対策は、これまた通常の企業活動と同様、先ずは契約条件をきっちり詰めておく事が原則だが、「契約等というものは何時でも反古にされる可能性がある」というのも事実だ。だから、もっと本質的に必要な事は、「契約を反古にした時には相手の損失のほうがこちら側の損失より大きくなる」状況をあらかじめ作っておく事だ。

もう三年近くも前の事になるが、私は2011年8月29日付の「総合的な長期エネルギー政策」と題するアゴラの記事で、「サハリンの天然ガスで直接発電して、海底電線で日本海沿岸の数カ所に直流配電する」事を提言している。その方が、天然ガスをわざわざLNGにして特殊な船舶で運び込むより、相当低コストになる筈だし、海底に施設するパイプでガスを送る方法と比べても、コストとリスクが共に低くなると思われたからだ。

しかし、それ以上に、こうしてサハリンで発電した電力は、日本以外に売るのはほぼ不可能と思われるので、供給を停止した場合の損害はロシア側の方がはるかに大きくなり、従ってそのリスクも少なくなるというのが、私の提言の重要なポイントの一つでもあった。勿論「CO2の排出枠もロシア側の問題となる」という利点も忘れてはならない。

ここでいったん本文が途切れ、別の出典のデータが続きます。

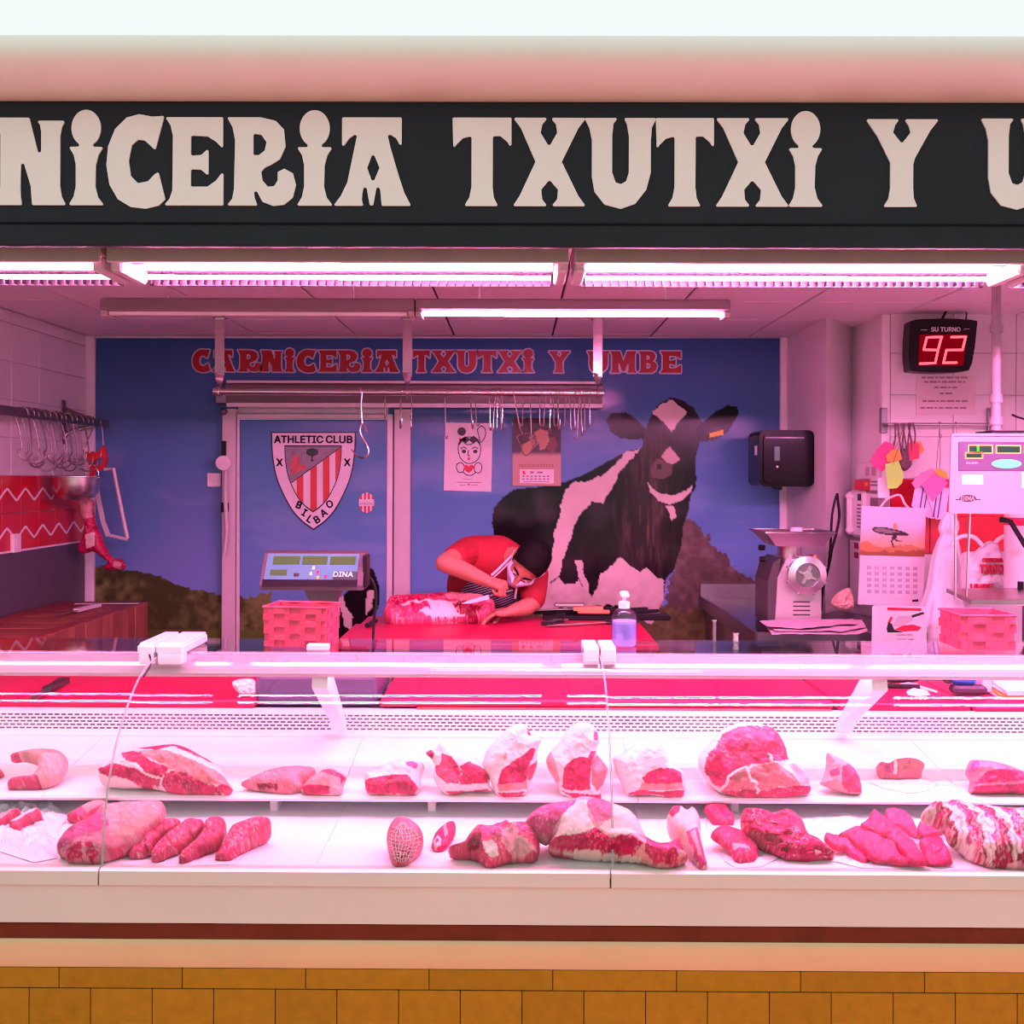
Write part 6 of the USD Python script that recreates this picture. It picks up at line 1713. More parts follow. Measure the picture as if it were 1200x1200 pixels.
def basket(label, x, y, z, w, d, h, rot, rows, nfw, nfd):
    b = thing("woven_basket", label, "basket", (x, y, z), group="woven baskets on the glass shelf")
    stage.GetPrimAtPath(b.path).GetAttribute("xformOp:rotateXYZ").Set(Gf.Vec3f(0, 0, float(rot)))
    # corners run round; stakes at even steps along each side
    corners = [(-w / 2, -d / 2), (w / 2, -d / 2), (w / 2, d / 2), (-w / 2, d / 2)]
    pts, nrm = [], []
    for i, n in enumerate((nfw, nfd, nfw, nfd)):
        a, c = np.array(corners[i]), np.array(corners[(i + 1) % 4])
        nv = np.array([[0, -1], [1, 0], [0, 1], [-1, 0]][i], float)
        for k in range(n * 4):
            pts.append(a + (c - a) * k / (n * 4))
            nrm.append((nv, k / 4.0, n))
    pts = np.array(pts)
    rh = h / rows
    for r in range(rows):
        off = np.array([nv * 0.0026 * math.sin(math.pi * (s_ + 0.5) * 1.0 + math.pi * (r % 2)) for nv, s_, n in nrm])
        flare = 1 + 0.04 * (r + 0.5) / rows
        ring = pts * flare + off
        verts = []
        ins = np.array([-nv for nv, _, _ in nrm]) * 0.0022
        for (dx, zz) in ((0, r * rh + 0.0006), (0, (r + 1) * rh - 0.0006), (1, (r + 1) * rh - 0.0006), (1, r * rh + 0.0006)):
            verts.append(np.c_[ring + dx * ins, np.full(len(ring), zz)])
        N = len(ring)
        V = np.vstack(verts)
        F = []
        for s_ in range(4):
            for k in range(N):
                l = (k + 1) % N
                a0, a1 = s_ * N + k, s_ * N + l
                b0, b1 = ((s_ + 1) % 4) * N + k, ((s_ + 1) % 4) * N + l
                F += [[a0, a1, b1], [a0, b1, b0]]
        m = trimesh.Trimesh(V, F, process=False)
        m.fix_normals()
        part(b, "woven_band", m, (coral, coral_b)[r % 2], local=True)
    st_ = []
    for i, n in enumerate((nfw, nfd, nfw, nfd)):
        a, c = np.array(corners[i]), np.array(corners[(i + 1) % 4])
        for k in range(n):
            p = (a + (c - a) * (k + 0.5) / n)
            tx, ty = (0.008, 0.0014) if i % 2 == 0 else (0.0014, 0.008)
            q = []
            for z_ in (0.0, h):
                f = 1 + 0.04 * z_ / h
                q += [[p[0] * f + sx * tx, p[1] * f + sy * ty, z_] for sx in (-1, 1) for sy in (-1, 1)]
            st_.append(trimesh.convex.convex_hull(np.array(q)))
    part(b, "upright_stakes", st_, coral, local=True, kind="stuff")
    part(b, "base", cbox(-w / 2 + 0.002, w / 2 - 0.002, -d / 2 + 0.002, d / 2 - 0.002, 0.0, 0.003), coral, local=True)
    rp = np.array([[c_[0] * 1.042, c_[1] * 1.042, h] for c_ in corners])
    part(b, "rim", tube(np.vstack([rp, rp[:1], ]), 0.0036, 6), coral_b, local=True, smooth=50)
    return b


p0 = at(1157, 760, 3.165)
basket("coral woven basket at the right, under the hanging scale's plate", X_(1158, 3.16), 3.235, zg + 0.0005, 0.158, 0.155, Z_(719, 3.16) - zg, 0, 4, 3, 3)
basket("coral woven basket left of the middle, before the counter scale", X_(351.5, 3.18), 3.22, zg + 0.0005, 0.188, 0.13, Z_(708, 3.16) - zg - 0.012, -7, 6, 4, 3)
t = thing("label_clip", "small white label holder lying before the left basket", "label holder", tuple(at(374, 760, 3.10)))
part(t, "holder", cbox(X_(360, 3.10), X_(386, 3.10), 3.095, 3.125, zg, zg + 0.018, 0.003), white_pl)
part(t, "label_slot", cbox(X_(361.5, 3.10), X_(384.5, 3.10), 3.0935, 3.0955, zg + 0.004, zg + 0.014), paper)
bo = thing("sanitizer_bottle", "clear pump bottle of hand sanitizer on the glass shelf", "bottle", (X_(732, 3.2), 3.2, zg))
bc = (X_(732, 3.2), 3.2, zg)
hgt = Z_(712, 3.2) - zg
shell = glass_mat("bottle_plastic", (0.92, 0.90, 0.96), 0.05, 0.6, 0.05)
part(bo, "shell", lathe([(0.001, 0.001), (0.034, 0.001), (0.0375, 0.006), (0.0375, hgt - 0.035), (0.034, hgt - 0.015), (0.022, hgt - 0.003), (0.016, hgt), (0.001, hgt)], 36, bc), shell, smooth=40)
part(bo, "liquid", lathe([(0.001, 0.003), (0.032, 0.003), (0.0355, 0.008), (0.0355, 0.078), (0.001, 0.078)], 36, bc), usdkit.material(stage, "/World/Looks/lilac_gel", {"d": ("diffuse_bsdf", {"color": (0.45, 0.48, 0.80)}), "t": ("transparent_bsdf", {"color": (0.75, 0.72, 0.9)}), "m": ("mix_closure", {"fac": 0.5})}, [("d.BSDF", "m.closure2"), ("t.BSDF", "m.closure1")], surface="m.closure"), smooth=40, label="bluish gel")
part(bo, "front_label", [tube([[bc[0] + 0.0378 * math.cos(t), bc[1] + 0.0378 * math.sin(t), zg + 0.05] for t in np.linspace(-2.2, -1.5, 8)], 0.0, 4)] if False else lathe([(0.0377, 0.025), (0.0379, 0.025), (0.0379, 0.07), (0.0377, 0.07)], 36, bc), glass_mat("label_film", (0.80, 0.84, 0.98), 0.06, 0.3, 0.1), smooth=40)
part(bo, "collar", lathe([(0.001, 0), (0.017, 0), (0.017, 0.018), (0.008, 0.022), (0.001, 0.022)], 24, (bc[0], bc[1], zg + hgt)), white_pl, smooth=40)
part(bo, "pump_head", [rod((bc[0], bc[1], zg + hgt + 0.02), (bc[0], bc[1], zg + hgt + 0.036), 0.005, 12), obox((bc[0] + 0.0, bc[1] - 0.012, zg + hgt + 0.042), (0.026, 0.045, 0.012), (8, 0, 0), 0.004)], white_pl, smooth=40)
for i, (px, y0, y1, r) in enumerate(((837, 727, 750, 0.006), (862, 742, 751, 0.009))):
    p = at(px, y1, 3.318)
    t = thing("shelf_post", ["slim steel post standing at the back edge of the glass shelf", "short thick steel post at the back edge of the glass shelf"][i], "post", (p[0], 3.318, zg))
    part(t, "post", rod((p[0], 3.318, zg), (p[0], 3.318, Z_(y0, 3.318)), r, 12), steel_dark if i == 0 else steel, smooth=40)
    part(t, "cap", rod((p[0], 3.318, Z_(y0, 3.318)), (p[0], 3.318, Z_(y0, 3.318) + 0.004), r * 1.25, 12), steel, smooth=40)

# ================================================================== odds and ends on the rear worktop
zw = 0.926
t = thing("stapler", "black stapler on the worktop board right of the bracket", "stapler", tuple(deck(1058, 803, zw)))
p = deck(1058, 806, zw)
part(t, "base", obox(p + [0, 0, 0.006], (0.115, 0.03, 0.012), (0, 0, -6), 0.004), black_pl)
part(t, "top_arm", obox(p + [0, 0, 0.030], (0.11, 0.026, 0.022), (0, -6, -6), 0.008), black_pl)
part(t, "bright_strip", obox(p + [0.015, -0.016, 0.018], (0.06, 0.003, 0.004), (0, 0, -6)), steel)
t = thing("tape_dispenser", "blue and black tape dispenser on the worktop at the right", "tape dispenser", tuple(deck(1136, 812, zw)))
p = deck(1136, 814, zw)
part(t, "base", obox(p + [0.004, 0.02, 0.014], (0.115, 0.05, 0.028), (0, 0, -3), 0.008), mat("tape_base_dark", (0.05, 0.02, 0.05), 0.4))
part(t, "blue_body", obox(p + [-0.01, 0.03, 0.045], (0.085, 0.045, 0.034), (0, 4, -3), 0.012), mat("tape_blue", (0.01, 0.10, 0.62), 0.3))
part(t, "tape_end", obox(p + [-0.062, 0.03, 0.045], (0.022, 0.04, 0.024), (0, 0, -3), 0.006), black_pl)
t = thing("small_box", "lilac plastic box beside the tape dispenser on the worktop", "box", tuple(deck(1159, 812, zw)))
p = deck(1158, 812, zw)
part(t, "body", obox(p + [0, 0.03, 0.026], (0.036, 0.05, 0.052), (0, 0, 0), 0.004), lilacp)
part(t, "lid", obox(p + [0, 0.03, 0.055], (0.039, 0.053, 0.006), (0, 0, 0), 0.002), lilacp)
t = thing("leaflet_pile", "pile of white and yellow leaflets on the worktop, right edge", "leaflets", tuple(deck(1195, 818, zw)))
p = deck(1193, 818, 0.92)
for i, (mm, a) in enumerate(((paper, 3), (LOOKS["tag_orange"], -4), (paper, 6), (mat("leaflet_cream", (0.8, 0.72, 0.5), 0.5), -2))):
    part(t, "leaflet", obox(p + [0.03 + 0.004 * i, 0.06 - 0.008 * i, 0.005 + 0.010 * i], (0.19, 0.14, 0.008), (6, 0, a), 0.001), mm)
t = thing("pen", "slim pale pen lying beside the stapler on the worktop", "pen", tuple(deck(1090, 806, zw)))
part(t, "barrel", rod(deck(1062, 800, zw + 0.006), deck(1098, 811, zw + 0.006), 0.0045, 10), white_pl, smooth=40)
part(t, "tip", rod(deck(1098, 811, zw + 0.006), deck(1101, 812, zw + 0.006), 0.002, 8), steel, smooth=40)
t = thing("paper_scrap", "torn white paper scrap lying behind the pen on the worktop", "paper", tuple(deck(1074, 810, zw)))
P = np.array([deck(a, b, zw + 0.003)[:2] for a, b in ((1062, 810), (1070, 806), (1086, 808), (1090, 814), (1076, 816), (1064, 814))])
m = ext_xy(Polygon(P), zw + 0.001, zw + 0.0025)
part(t, "sheet", m, paper)
t = thing("crumpled_bag", "small crumpled clear bag at the end of the leftmost worktop board", "plastic bag", tuple(deck(285, 810, 0.926)))
m, uv, sd = lump_mesh([(272, 800), (280, 796), (292, 795), (300, 799), (301, 812), (290, 815), (278, 811)], 3.52, 1.2, 0.02, 0.02, 80, rough=0.9, rscale=0.35, seed=8, floor_z=0.9265)
part(t, "film", m, white_pl, smooth=25)

# ================================================================== the meat
LEAN, DEEP, FAT, PALE, ROSE, MAG, ORG = [np.array(c) for c in ((0.46, 0.004, 0.075), (0.24, 0.002, 0.026), (0.72, 0.55, 0.52), (0.62, 0.27, 0.28), (0.56, 0.050, 0.13), (0.54, 0.055, 0.19), (0.62, 0.20, 0.20))]
meat_m = colmat("raw_meat", rough=0.42, coat=0.06, spec=0.25, bump=0.12, bscale=110)


def CA(p):
    return [(a / 5, 850 + b / 5) for a, b in p]


def CB(p):
    return [(220 + a / 4.2857, 850 + b / 4.2857) for a, b in p]


def CC(p):
    return [(480 + a / 5, 830 + b / 5) for a, b in p]


def CD(p):
    return [(600 + a / 5, 830 + b / 5) for a, b in p]


def CE(p):
    return [(780 + a / 5, 830 + b / 5) for a, b in p]


def CF(p):
    return [(960 + a / 5, 850 + b / 5) for a, b in p]


def z_low(x, y):
    return np.interp(y, [2.612, 2.62, 3.02, 3.10], [zfront - 0.003, zfront + 0.0012, 0.7002, 0.7032]) + 0.0012


def z_up(x, y):
    return np.interp(y, [2.98, 2.995, 3.01, 3.42], [0.752, 0.7605, 0.7615, 0.8155]) + 0.0012


def on_deck(px, py, zf):
    """Where the ray through a pixel meets a deck."""
    d = ray(px, py)
    ts = np.linspace(2.3, 3.5, 2401)
    zr_ = EYE + d[2] / d[1] * ts
    k = np.argmax(zr_ <= zf(0, ts))
    return np.array([d[0] / d[1] * ts[k], ts[k], zr_[k]])


MEAT_N = [0]


def meat(name, label, cat, outline, patches, base, zf, tilt, tf, tb, step=1.35, marb=0.25, rough=0.45, group=None, rel=0.7, lift=0.0, grain=None, seed=None, wob=1.6, power=0.5, parent=None, pull=0.0):
    MEAT_N[0] += 1
    sd_ = seed or 100 + 7 * MEAT_N[0]
    P = np.array(outline, float)
    if zf is z_low:
        thin = name in ("beef_fillet", "steak")
        tilt, tb, rough = (tilt + 6, tb, rough * 0.7) if thin else (tilt + 20, tb + 0.06, rough * (0.5 if name == "meat_strip" else 0.25))
        tf *= 0.8
    else:
        rough *= 0.4
    if zf is z_low or zf is z_up:
        org = on_deck(P[:, 0].mean(), min(P[:, 1].max(), 1019.0 if zf is z_low else 931.5), zf) + [0, 0, lift]
    else:
        org = zf
    org = org + np.array([0, pull, 0])
    fz = (lambda x, y: zf(x, y) + lift) if callable(zf) else None
    m, uv, front = lump_mesh(outline, 0, step, tf, tb, tilt=tilt, origin=org, rough=rough, rscale=0.085, seed=sd_, rel=rel, floor_z=fz, power=power)
    col = paint(uv, base, patches, sd_, wob)
    # marbling: fine pale threads in the lean, along the grain
    u, v = uv[:, 0], uv[:, 1]
    if grain is not None:
        c, s_ = math.cos(math.radians(grain)), math.sin(math.radians(grain))
        u, v = (c * u + s_ * v) * 0.30, (-s_ * u + c * v) * 1.25
    th = fbm2(u, v, 0.30, 4, sd_ + 9)
    ridge = np.clip(1 - np.abs(th - 0.5) * 14, 0, 1) ** 2 * marb * np.clip(fbm2(uv[:, 0], uv[:, 1], 0.06, 2, sd_ + 3) * 2 - 0.4, 0, 1)
    col = col * (1 - ridge[:, None]) + FAT * ridge[:, None]
    dk = np.clip((fbm2(u, v, 0.16, 3, sd_ + 17) - 0.56) * 3.5, 0, 0.5)[:, None] * np.clip((col[:, :1] - col[:, 1:2]) / np.maximum(col[:, :1], 1e-6), 0.1, 1)
    col = col * (1 - dk * 0.75)
    t = thing(name, label, cat, tuple(org), group=group)
    part(t, "meat", m, meat_m, smooth=True, col=col)
    return t, m, org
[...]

日本人は、長らく海に守られていて、幕末に至までは諸外国との難しい交渉に曝される事がなかった為か、一般に外国との交渉事が下手なようだが、もうそんな事は言っていられない。「どうせ手玉に取られる」等という敗北主義的な考えにはこの際きっぱりと決別して、「堂々と、且つ、したたかに」諸外国に伍していくべきだ。相手は、米国であれ、中国であれ、ロシアであれ、同じ事だ。